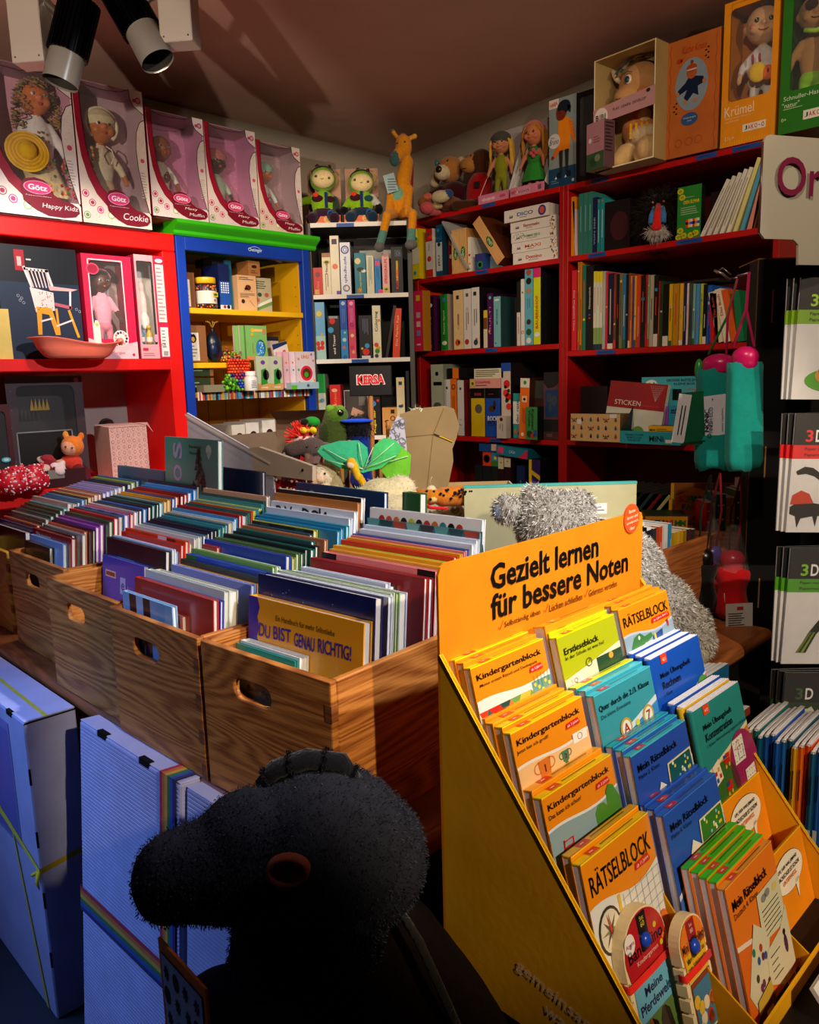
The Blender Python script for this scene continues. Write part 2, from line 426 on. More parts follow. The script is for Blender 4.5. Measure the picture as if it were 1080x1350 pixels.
# blue and yellow painted cupboard with its green cornice, against the left wall
r=root('display_cabinet',(-2.60,1.45,0),R(90),'yellow cupboard with blue frame and green cornice, stocked with craft kits','cabinet')
CW=.585;BL='0a3cae';YE='e8b010'
for x0 in(0,CW-.035):
 m=MB(BL);m.cbox((x0,0,0),(x0+.035,.03,1.865),.002,BL);m.obj('blue_stile',LACQ,r)
m=MB(BL);m.cbox((.035,0,1.818),(CW-.035,.03,1.865),.002,BL)
m.obj('top_rail',LACQ,r)
m=MB();m.text(front(-.0003),'Oetinger',CW*.56,1.842,.016,'d8ecff',bold=.01);m.arc(front(-.0003),CW*.56,1.842,.026,.0012,'d8ecff',1,20,160,10,ry=.013);m.obj('white_lettering',PAPER,r)
for x0 in(.02,CW-.04):
 m=MB(YE);m.box((x0,.03,0),(x0+.018,.36,1.83),YE);m.obj('yellow_side',LACQ,r)
m=MB('3a2a10')
for j in range(28):
 for y in(.05,.30):
  m.cyl((CW-.0405,y,.7+j*.038),(CW-.0412,y,.7+j*.038),.0022,n=6)
m.obj('pin_holes',LACQ,r)['kind']='stuff'
for j in range(6):
 m=MB(YE);x=.038+j*(CW-.08)/6;m.cbox((x,.352,.05),(x+(CW-.08)/6-.002,.36,1.83),.002,'c88e10');m.obj('back_board',LACQ,r)
for k,z in enumerate((1.622,1.428,1.32,1.05,.70,.35)):
 m=MB(YE);m.cbox((.036,.012 if k<2 else-.01,z-.02),(CW-.036,.35,z),.002,'f2bc14')
 if k==1:m=MB(YE);m.cbox((.036,.03,z-.02),(.30,.35,z),.002,'f2bc14')
 s=m.obj('shelf',LACQ,r)
 if k==2:
  e=MB();rng=random.Random(4);x=.036
  while x<CW-.04:
   wd=rng.uniform(.003,.010);e.box((x,-.0125,z-.028),(min(x+wd,CW-.036),-.0105,z+.002),rng.choice(['c8402c','e8e0d0','2c6ca0','4aa0b8','e0a83c','1c2c50','f0ece0','b8505a']));x+=wd
  e.obj('striped_edge',PAPER,s)
m=MB('38c010');prof=[(.0,1.866),(.006,1.872),(.006,1.882),(.028,1.897),(.034,1.903),(.034,1.915),(-.36,1.915),(-.36,1.866)]
m.M=Matrix(((0,0,1,0),(-1,0,0,0),(0,1,0,0),(0,0,0,1)));m.prism(prof,-.008,CW+.03,'38c010');m.obj('green_cornice',LACQ,r)

# bright red shelving on the left wall
r=root('red_shelf',(-2.60,.10,0),R(90),'wide bright red shelf on the left holding boxed dolls','shelf')
for x0,x1,z0,z1,nm in((0,1.345,1.808,1.867,'top_board'),(.045,1.295,1.403,1.442,'shelf'),(.045,1.295,.985,1.034,'shelf'),(.045,1.295,.60,.64,'shelf'),(.045,1.295,.05,.09,'shelf')):
 m=MB('ff1206');m.cbox((x0,0,z0),(x1,.38,z1),.003,'f40c04');m.obj(nm,LACQ,r)
for x0 in(0,1.295):
 m=MB();m.cbox((x0,0,0),(x0+.05,.38,1.807),.003,'f40c04');m.obj('side_panel',LACQ,r)
m=MB('a89c94');m.box((.05,.372,.05),(1.295,.38,1.8));m.obj('back_panel',LACQ,r)

# ================================================================ the book table
TZ=EYE-.648
r=root('book_table',(-3.0+.42,.602,0),0,'dark stained table whose rounded edge shows under the wooden crates','table')
m=MB('7a4a26');m.box((0,.03,TZ-.03),(1.84,1.38,TZ));m.obj('tabletop',LEDGE,r)
m=MB('8a5028');m.cyl((0,.016,TZ-.017),(1.85,.016,TZ-.017),.017,n=12,col='8a5028');m.box((0,.016,TZ-.034),(1.84,.03,TZ));m.obj('front_edge',LEDGE,r)
m=MB('8a5028');m.cyl((1.84,.0,TZ-.017),(1.84,1.38,TZ-.017),.017,n=12);m.obj('end_edge',LEDGE,r)
for x,y in((.06,.2),(.06,1.30),(1.78,.2),(1.78,1.30),(.95,1.30)):
 m=MB('3a2416');m.cbox((x-.03,y-.03,0),(x+.03,y+.03,TZ-.03),.004);m.obj('leg',LEDGE,r)
m=MB('120c08');m.box((.02,.14,.02),(1.84,.16,TZ-.035));m.box((1.825,.16,.02),(1.84,1.36,TZ-.035));m.obj('dark_skirt',LACQ,r)

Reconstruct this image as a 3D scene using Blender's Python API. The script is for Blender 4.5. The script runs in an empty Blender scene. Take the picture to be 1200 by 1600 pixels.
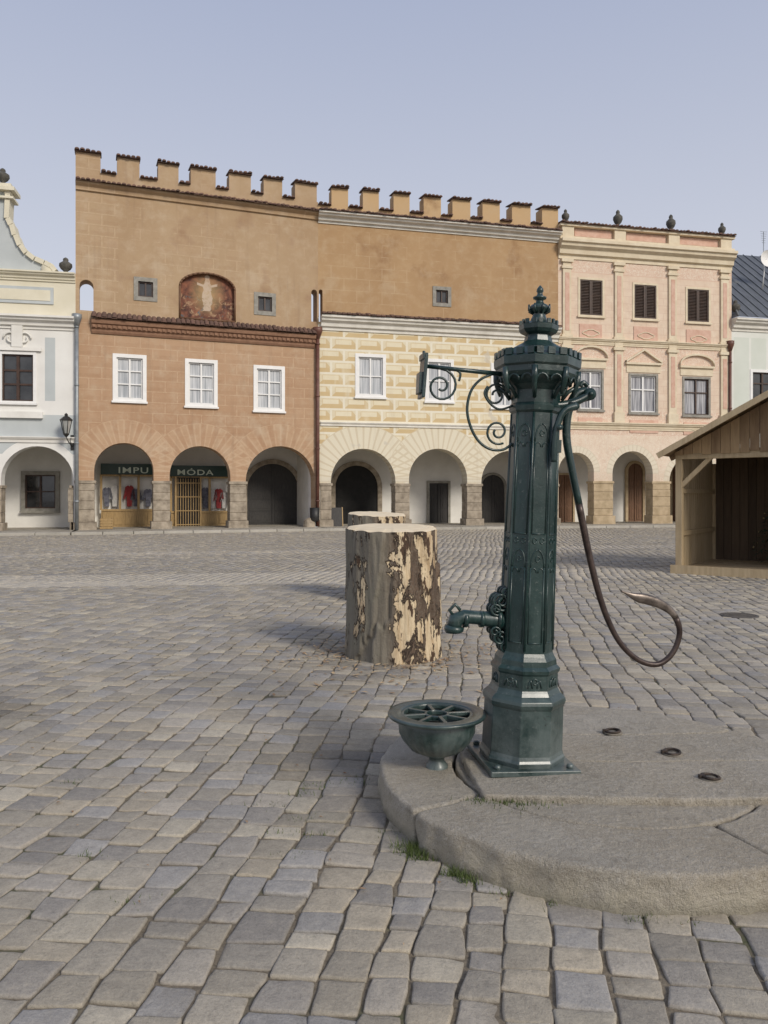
import bpy, math, random
import numpy as np
from mathutils import Vector, Matrix, noise as mn
R = random.Random(7)
sc = bpy.context.scene
COL = sc.collection
CAMZ = 1.45

# ------------------------------------------------------------------ shader helpers
class S:
    def __init__(s, nt, k): s.nt = nt; s.k = k
    def m(s, op, *o):
        n = s.nt.nodes.new('ShaderNodeMath'); n.operation = op
        for i, x in enumerate((s,) + o):
            if isinstance(x, S): s.nt.links.new(x.k, n.inputs[i])
            else: n.inputs[i].default_value = x
        return S(s.nt, n.outputs[0])
    def __add__(s, o): return s.m('ADD', o)
    __radd__ = __add__
    def __sub__(s, o): return s.m('SUBTRACT', o)
    def __rsub__(s, o): return s.m('MULTIPLY', -1.0).m('ADD', o)
    def __mul__(s, o): return s.m('MULTIPLY', o)
    __rmul__ = __mul__
    def __truediv__(s, o): return s.m('DIVIDE', o)
    def lt(s, o): return s.m('LESS_THAN', o)
    def gt(s, o): return s.m('GREATER_THAN', o)
    def fract(s): return s.m('FRACT')
    def floor(s): return s.m('FLOOR')
    def mn(s, o): return s.m('MINIMUM', o)
    def mx(s, o): return s.m('MAXIMUM', o)
    def abs(s): return s.m('ABSOLUTE')
    def cl(s): return s.m('MAXIMUM', 0.0).m('MINIMUM', 1.0)
    def step(s, a, b):
        return ((s - a) / (b - a)).cl()

class B:
    def __init__(s, name):
        s.mat = bpy.data.materials.new(name); s.mat.use_nodes = True
        s.nt = s.mat.node_tree; s.bs = s.nt.nodes['Principled BSDF']
    def co(s, w='Object'):
        return S(s.nt, s.nt.nodes.new('ShaderNodeTexCoord').outputs[w])
    def pos(s):
        return S(s.nt, s.nt.nodes.new('ShaderNodeNewGeometry').outputs['Position'])
    def island(s):
        return S(s.nt, s.nt.nodes.new('ShaderNodeNewGeometry').outputs['Random Per Island'])
    def attr(s, nm):
        n = s.nt.nodes.new('ShaderNodeAttribute'); n.attribute_name = nm
        return S(s.nt, n.outputs['Color'])
    def sep(s, v):
        n = s.nt.nodes.new('ShaderNodeSeparateXYZ'); s.nt.links.new(v.k, n.inputs[0])
        return [S(s.nt, o) for o in n.outputs]
    def scale(s, v, sc3):
        n = s.nt.nodes.new('ShaderNodeMapping'); s.nt.links.new(v.k, n.inputs[0])
        n.inputs['Scale'].default_value = sc3
        return S(s.nt, n.outputs[0])
    def noise(s, v, scale, detail=4, rough=.55, dist=0):
        n = s.nt.nodes.new('ShaderNodeTexNoise'); s.nt.links.new(v.k, n.inputs['Vector'])
        n.inputs['Scale'].default_value = scale; n.inputs['Detail'].default_value = detail
        n.inputs['Roughness'].default_value = rough; n.inputs['Distortion'].default_value = dist
        return S(s.nt, n.outputs[0])
    def mix(s, f, a, b, mode='MIX'):
        n = s.nt.nodes.new('ShaderNodeMix'); n.data_type = 'RGBA'; n.blend_type = mode
        for i, x in ((0, f), (6, a), (7, b)):
            if isinstance(x, S): s.nt.links.new(x.k, n.inputs[i])
            elif i == 0: n.inputs[0].default_value = x
            else: n.inputs[i].default_value = (*x, 1)
        return S(s.nt, n.outputs[2])
    def out(s, col, rough=.8, bump=None, bs=.3, bd=.02, metal=0):
        L = s.nt.links
        if isinstance(col, S): L.new(col.k, s.bs.inputs['Base Color'])
        else: s.bs.inputs['Base Color'].default_value = (*col, 1)
        if isinstance(rough, S): L.new(rough.k, s.bs.inputs['Roughness'])
        else: s.bs.inputs['Roughness'].default_value = rough
        s.bs.inputs['Metallic'].default_value = metal
        if bump is not None:
            n = s.nt.nodes.new('ShaderNodeBump'); n.inputs['Strength'].default_value = bs
            n.inputs['Distance'].default_value = bd
            L.new(bump.k, n.inputs['Height']); L.new(n.outputs[0], s.bs.inputs['Normal'])
        return s.mat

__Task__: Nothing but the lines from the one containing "Reconstruct this image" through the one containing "CAMZ = 1.45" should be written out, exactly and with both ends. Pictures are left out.

__Solved exercise__:
Reconstruct this image as a 3D scene using Blender's Python API. The script is for Blender 4.5. The script runs in an empty Blender scene. Take the picture to be 1200 by 1600 pixels.
import bpy, math, random
import numpy as np
from mathutils import Vector, Matrix, noise as mn
R = random.Random(7)
sc = bpy.context.scene
COL = sc.collection
CAMZ = 1.45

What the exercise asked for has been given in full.